Before a game against Philadelphia, he explained why he decided on that trio.
“Well, I think it was more about putting Jake in the best position to do what he does,” Sullivan began, kicking off a soliloquy that lasted 58 seconds and included 126 more words.
The gist was the switch would free Guentzel from two-way responsibilities and play to Sheahan's strengths as the defensive conscience of the line.
Whatever his reasoning, it was clear that Sullivan and the coaching staff had thought long and hard about the personnel grouping before bringing it to the ice.
That's not unusual. NHL coaches are known to spend many of their waking hours drawing up imaginary lines and defense pairs, scrawling them on the back pages of in-flight magazines and bar napkins all over the continent.
“It's part of our job,” Sullivan said. “We all do it.”
Columbus coach John Tortorella, Sullivan's longtime friend and colleague, thinks they're more or less wasting their time.
“It's a bunch of (B.S.),” he said recently in classic Tortorella fashion. “I get a kick out of us as coaches. We talk about this, that, the other thing. This is what I'm looking for. It's a bunch of (B.S.). We try things. If it works, it works.”
Tortorella is hardly alone in that opinion. There are plenty in hockey circles who feel that, despite the best-laid plans of coaches, trial and error is the only proven way to form line combinations.
Some in the Penguins locker room feel that way.
“Some guys work well together, and some guys don't,” Rust said. “You can have one of the best passers in the game with one of the best finishers, and if they don't mesh, they don't mesh.

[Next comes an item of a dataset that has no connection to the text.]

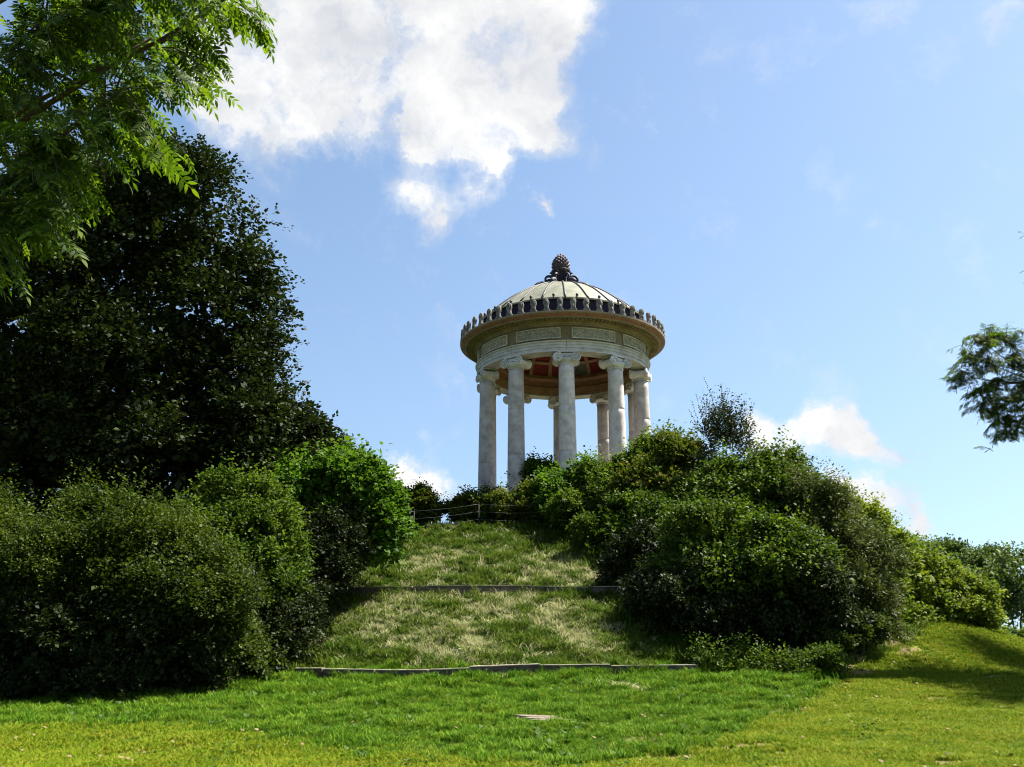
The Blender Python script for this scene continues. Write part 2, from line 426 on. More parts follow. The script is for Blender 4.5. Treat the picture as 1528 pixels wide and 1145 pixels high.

I'm on the side of if guys play well together, they play well together.”
There are opposing viewpoints, too, of course.
Analytics fans would prefer combinations be determined by math, and with detailed stats available at the click of a mouse, they probably have a point.
Want to know which Penguins trio has produced the most shots per minute this season? It's Guentzel, Malkin and Kessel. Want to know which line combination has allowed the fewest goals? It's Sidney Crosby centering Guentzel and Rust. It would be foolish to ignore those facts.
Traditionalists take a slightly different tact. They look at constructing lines like putting together a puzzle. Which skill sets fit the best together? The perfect trio, for instance, probably would have a passer, a shooter and someone to do the dirty work in the corners.
Sullivan prefers to use a combination of all of the above.
First and foremost, he's a puzzle-piece guy, as his discussion of the Guentzel-Sheahan-Kessel line proves.
He's never been known to turn his nose up at analytics either, though, so that obviously influences his judgment.
Ultimately, it's often just a gut feeling.
“It's not a science. It's a little bit of an art,” Sullivan said. “There's human nature involved. Sometimes human nature is unpredictable. For example, you can have a line together that may be dynamic for a period of time, and then all of a sudden, it doesn't work. Is there an explanation for that? I think the explanation is it's human nature.
“That's why I think coaches are always tinkering with their combinations to try to take advantage of the moment and where players are at a particular point in time. That's the art of coaching, as opposed to the science.”